*Your instructions:* Can you write out all the lines word for word, with no pictures?

= = =

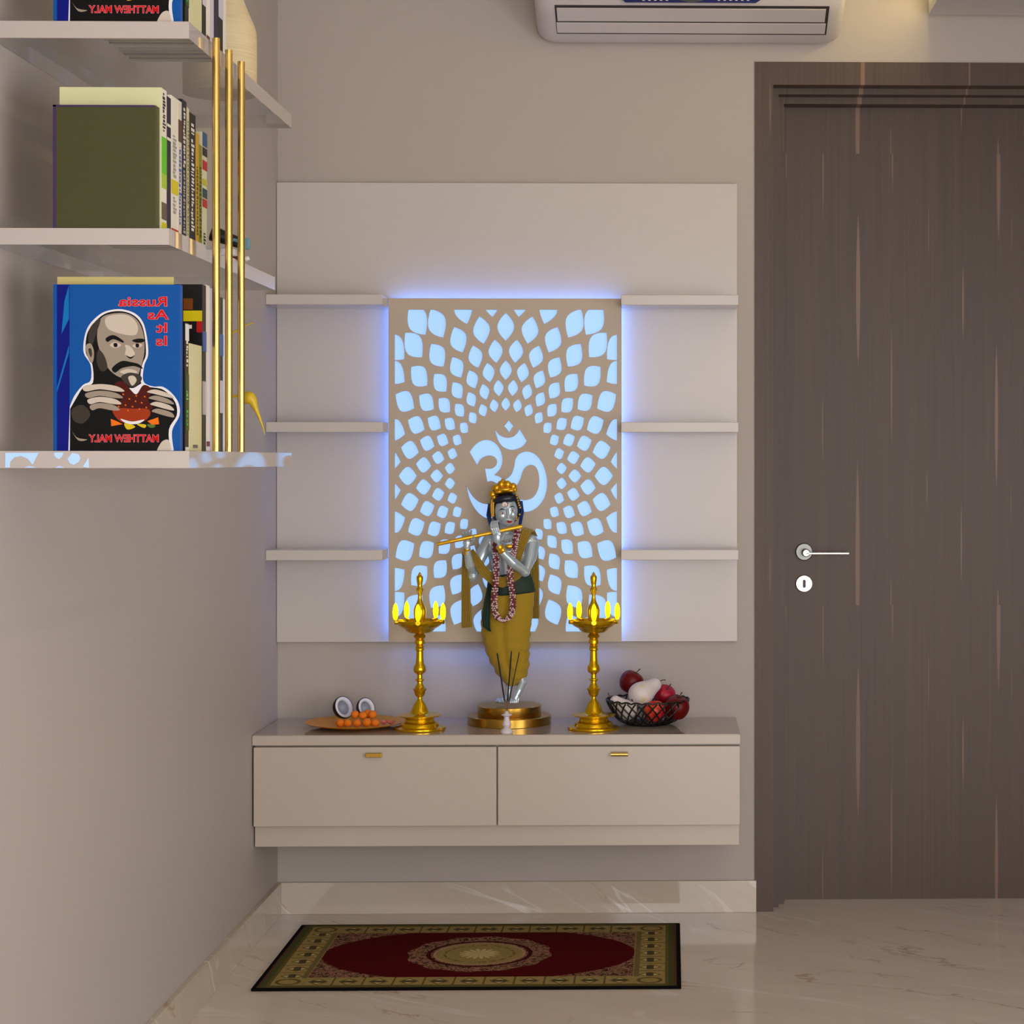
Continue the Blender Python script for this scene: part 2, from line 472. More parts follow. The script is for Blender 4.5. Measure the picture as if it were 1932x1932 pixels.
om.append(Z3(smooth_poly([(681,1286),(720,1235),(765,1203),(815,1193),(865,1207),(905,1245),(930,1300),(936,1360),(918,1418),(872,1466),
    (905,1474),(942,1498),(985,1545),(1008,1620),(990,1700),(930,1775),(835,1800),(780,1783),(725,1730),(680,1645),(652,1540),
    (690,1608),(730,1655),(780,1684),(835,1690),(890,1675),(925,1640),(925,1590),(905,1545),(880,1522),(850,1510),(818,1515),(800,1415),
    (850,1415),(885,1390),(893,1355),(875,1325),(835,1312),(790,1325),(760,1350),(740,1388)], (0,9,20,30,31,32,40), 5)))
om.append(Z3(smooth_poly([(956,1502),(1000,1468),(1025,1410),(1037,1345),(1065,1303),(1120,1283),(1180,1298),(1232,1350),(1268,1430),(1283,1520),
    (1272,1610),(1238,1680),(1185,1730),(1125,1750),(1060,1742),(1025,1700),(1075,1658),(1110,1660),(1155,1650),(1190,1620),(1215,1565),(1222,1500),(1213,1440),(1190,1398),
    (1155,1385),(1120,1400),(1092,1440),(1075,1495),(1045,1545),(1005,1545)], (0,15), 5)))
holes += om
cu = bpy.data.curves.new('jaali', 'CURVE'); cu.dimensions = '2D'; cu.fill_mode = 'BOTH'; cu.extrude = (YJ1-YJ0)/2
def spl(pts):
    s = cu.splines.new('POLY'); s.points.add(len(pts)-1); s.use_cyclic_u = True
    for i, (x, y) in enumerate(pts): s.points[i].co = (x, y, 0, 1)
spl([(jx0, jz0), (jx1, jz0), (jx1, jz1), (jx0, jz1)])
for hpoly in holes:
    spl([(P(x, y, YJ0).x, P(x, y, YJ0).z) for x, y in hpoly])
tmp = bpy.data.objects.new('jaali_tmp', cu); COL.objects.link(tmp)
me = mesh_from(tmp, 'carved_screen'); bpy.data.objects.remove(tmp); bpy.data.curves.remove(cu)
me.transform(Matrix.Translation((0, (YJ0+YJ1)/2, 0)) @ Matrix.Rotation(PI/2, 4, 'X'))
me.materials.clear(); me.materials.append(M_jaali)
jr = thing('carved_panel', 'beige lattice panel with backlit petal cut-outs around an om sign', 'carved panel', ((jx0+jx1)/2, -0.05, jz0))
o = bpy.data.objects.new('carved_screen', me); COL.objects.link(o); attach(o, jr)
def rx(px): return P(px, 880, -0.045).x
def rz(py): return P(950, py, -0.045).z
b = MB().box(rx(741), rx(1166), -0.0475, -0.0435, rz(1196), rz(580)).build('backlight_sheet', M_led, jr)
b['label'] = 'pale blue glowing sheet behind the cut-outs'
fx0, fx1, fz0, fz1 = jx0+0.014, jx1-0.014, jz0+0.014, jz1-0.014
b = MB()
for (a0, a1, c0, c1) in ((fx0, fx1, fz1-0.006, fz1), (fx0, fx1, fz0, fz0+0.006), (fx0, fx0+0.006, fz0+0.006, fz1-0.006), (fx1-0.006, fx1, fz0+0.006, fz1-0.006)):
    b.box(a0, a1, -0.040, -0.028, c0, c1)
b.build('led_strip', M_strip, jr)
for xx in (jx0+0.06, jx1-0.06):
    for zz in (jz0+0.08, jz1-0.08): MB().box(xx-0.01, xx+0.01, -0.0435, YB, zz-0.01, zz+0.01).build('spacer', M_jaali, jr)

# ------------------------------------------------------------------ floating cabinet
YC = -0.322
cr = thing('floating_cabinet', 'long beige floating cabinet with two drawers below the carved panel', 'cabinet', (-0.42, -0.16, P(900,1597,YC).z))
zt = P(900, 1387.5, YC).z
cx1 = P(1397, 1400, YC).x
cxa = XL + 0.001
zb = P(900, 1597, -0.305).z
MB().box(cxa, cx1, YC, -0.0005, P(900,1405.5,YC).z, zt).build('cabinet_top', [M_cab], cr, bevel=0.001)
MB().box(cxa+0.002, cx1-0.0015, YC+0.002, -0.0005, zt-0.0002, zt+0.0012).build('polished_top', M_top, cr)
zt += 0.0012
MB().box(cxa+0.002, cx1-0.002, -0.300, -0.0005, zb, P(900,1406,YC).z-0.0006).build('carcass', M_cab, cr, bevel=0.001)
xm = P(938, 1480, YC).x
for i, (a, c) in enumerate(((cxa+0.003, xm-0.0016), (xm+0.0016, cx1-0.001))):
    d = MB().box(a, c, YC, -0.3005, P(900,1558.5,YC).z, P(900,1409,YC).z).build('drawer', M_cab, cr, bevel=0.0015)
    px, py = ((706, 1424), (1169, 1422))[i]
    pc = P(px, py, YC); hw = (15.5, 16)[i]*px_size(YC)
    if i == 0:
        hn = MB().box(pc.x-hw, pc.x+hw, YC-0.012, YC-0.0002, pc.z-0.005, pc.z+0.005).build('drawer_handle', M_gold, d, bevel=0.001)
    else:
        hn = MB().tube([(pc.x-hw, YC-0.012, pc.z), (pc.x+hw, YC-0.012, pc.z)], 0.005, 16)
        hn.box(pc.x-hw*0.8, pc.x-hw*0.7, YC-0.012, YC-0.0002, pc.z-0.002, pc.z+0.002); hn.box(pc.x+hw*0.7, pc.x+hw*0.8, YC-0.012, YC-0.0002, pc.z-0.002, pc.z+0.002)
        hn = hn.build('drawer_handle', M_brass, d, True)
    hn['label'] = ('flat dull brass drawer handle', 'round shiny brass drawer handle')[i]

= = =

*Exercise response:*
Continue the Blender Python script for this scene: part 2, from line 472. More parts follow. The script is for Blender 4.5. Measure the picture as if it were 1932x1932 pixels.
om.append(Z3(smooth_poly([(681,1286),(720,1235),(765,1203),(815,1193),(865,1207),(905,1245),(930,1300),(936,1360),(918,1418),(872,1466),
    (905,1474),(942,1498),(985,1545),(1008,1620),(990,1700),(930,1775),(835,1800),(780,1783),(725,1730),(680,1645),(652,1540),
    (690,1608),(730,1655),(780,1684),(835,1690),(890,1675),(925,1640),(925,1590),(905,1545),(880,1522),(850,1510),(818,1515),(800,1415),
    (850,1415),(885,1390),(893,1355),(875,1325),(835,1312),(790,1325),(760,1350),(740,1388)], (0,9,20,30,31,32,40), 5)))
om.append(Z3(smooth_poly([(956,1502),(1000,1468),(1025,1410),(1037,1345),(1065,1303),(1120,1283),(1180,1298),(1232,1350),(1268,1430),(1283,1520),
    (1272,1610),(1238,1680),(1185,1730),(1125,1750),(1060,1742),(1025,1700),(1075,1658),(1110,1660),(1155,1650),(1190,1620),(1215,1565),(1222,1500),(1213,1440),(1190,1398),
    (1155,1385),(1120,1400),(1092,1440),(1075,1495),(1045,1545),(1005,1545)], (0,15), 5)))
holes += om
cu = bpy.data.curves.new('jaali', 'CURVE'); cu.dimensions = '2D'; cu.fill_mode = 'BOTH'; cu.extrude = (YJ1-YJ0)/2
def spl(pts):
    s = cu.splines.new('POLY'); s.points.add(len(pts)-1); s.use_cyclic_u = True
    for i, (x, y) in enumerate(pts): s.points[i].co = (x, y, 0, 1)
spl([(jx0, jz0), (jx1, jz0), (jx1, jz1), (jx0, jz1)])
for hpoly in holes:
    spl([(P(x, y, YJ0).x, P(x, y, YJ0).z) for x, y in hpoly])
tmp = bpy.data.objects.new('jaali_tmp', cu); COL.objects.link(tmp)
me = mesh_from(tmp, 'carved_screen'); bpy.data.objects.remove(tmp); bpy.data.curves.remove(cu)
me.transform(Matrix.Translation((0, (YJ0+YJ1)/2, 0)) @ Matrix.Rotation(PI/2, 4, 'X'))
me.materials.clear(); me.materials.append(M_jaali)
jr = thing('carved_panel', 'beige lattice panel with backlit petal cut-outs around an om sign', 'carved panel', ((jx0+jx1)/2, -0.05, jz0))
o = bpy.data.objects.new('carved_screen', me); COL.objects.link(o); attach(o, jr)
def rx(px): return P(px, 880, -0.045).x
def rz(py): return P(950, py, -0.045).z
b = MB().box(rx(741), rx(1166), -0.0475, -0.0435, rz(1196), rz(580)).build('backlight_sheet', M_led, jr)
b['label'] = 'pale blue glowing sheet behind the cut-outs'
fx0, fx1, fz0, fz1 = jx0+0.014, jx1-0.014, jz0+0.014, jz1-0.014
b = MB()
for (a0, a1, c0, c1) in ((fx0, fx1, fz1-0.006, fz1), (fx0, fx1, fz0, fz0+0.006), (fx0, fx0+0.006, fz0+0.006, fz1-0.006), (fx1-0.006, fx1, fz0+0.006, fz1-0.006)):
    b.box(a0, a1, -0.040, -0.028, c0, c1)
b.build('led_strip', M_strip, jr)
for xx in (jx0+0.06, jx1-0.06):
    for zz in (jz0+0.08, jz1-0.08): MB().box(xx-0.01, xx+0.01, -0.0435, YB, zz-0.01, zz+0.01).build('spacer', M_jaali, jr)

# ------------------------------------------------------------------ floating cabinet
YC = -0.322
cr = thing('floating_cabinet', 'long beige floating cabinet with two drawers below the carved panel', 'cabinet', (-0.42, -0.16, P(900,1597,YC).z))
zt = P(900, 1387.5, YC).z
cx1 = P(1397, 1400, YC).x
cxa = XL + 0.001
zb = P(900, 1597, -0.305).z
MB().box(cxa, cx1, YC, -0.0005, P(900,1405.5,YC).z, zt).build('cabinet_top', [M_cab], cr, bevel=0.001)
MB().box(cxa+0.002, cx1-0.0015, YC+0.002, -0.0005, zt-0.0002, zt+0.0012).build('polished_top', M_top, cr)
zt += 0.0012
MB().box(cxa+0.002, cx1-0.002, -0.300, -0.0005, zb, P(900,1406,YC).z-0.0006).build('carcass', M_cab, cr, bevel=0.001)
xm = P(938, 1480, YC).x
for i, (a, c) in enumerate(((cxa+0.003, xm-0.0016), (xm+0.0016, cx1-0.001))):
    d = MB().box(a, c, YC, -0.3005, P(900,1558.5,YC).z, P(900,1409,YC).z).build('drawer', M_cab, cr, bevel=0.0015)
    px, py = ((706, 1424), (1169, 1422))[i]
    pc = P(px, py, YC); hw = (15.5, 16)[i]*px_size(YC)
    if i == 0:
        hn = MB().box(pc.x-hw, pc.x+hw, YC-0.012, YC-0.0002, pc.z-0.005, pc.z+0.005).build('drawer_handle', M_gold, d, bevel=0.001)
    else:
        hn = MB().tube([(pc.x-hw, YC-0.012, pc.z), (pc.x+hw, YC-0.012, pc.z)], 0.005, 16)
        hn.box(pc.x-hw*0.8, pc.x-hw*0.7, YC-0.012, YC-0.0002, pc.z-0.002, pc.z+0.002); hn.box(pc.x+hw*0.7, pc.x+hw*0.8, YC-0.012, YC-0.0002, pc.z-0.002, pc.z+0.002)
        hn = hn.build('drawer_handle', M_brass, d, True)
    hn['label'] = ('flat dull brass drawer handle', 'round shiny brass drawer handle')[i]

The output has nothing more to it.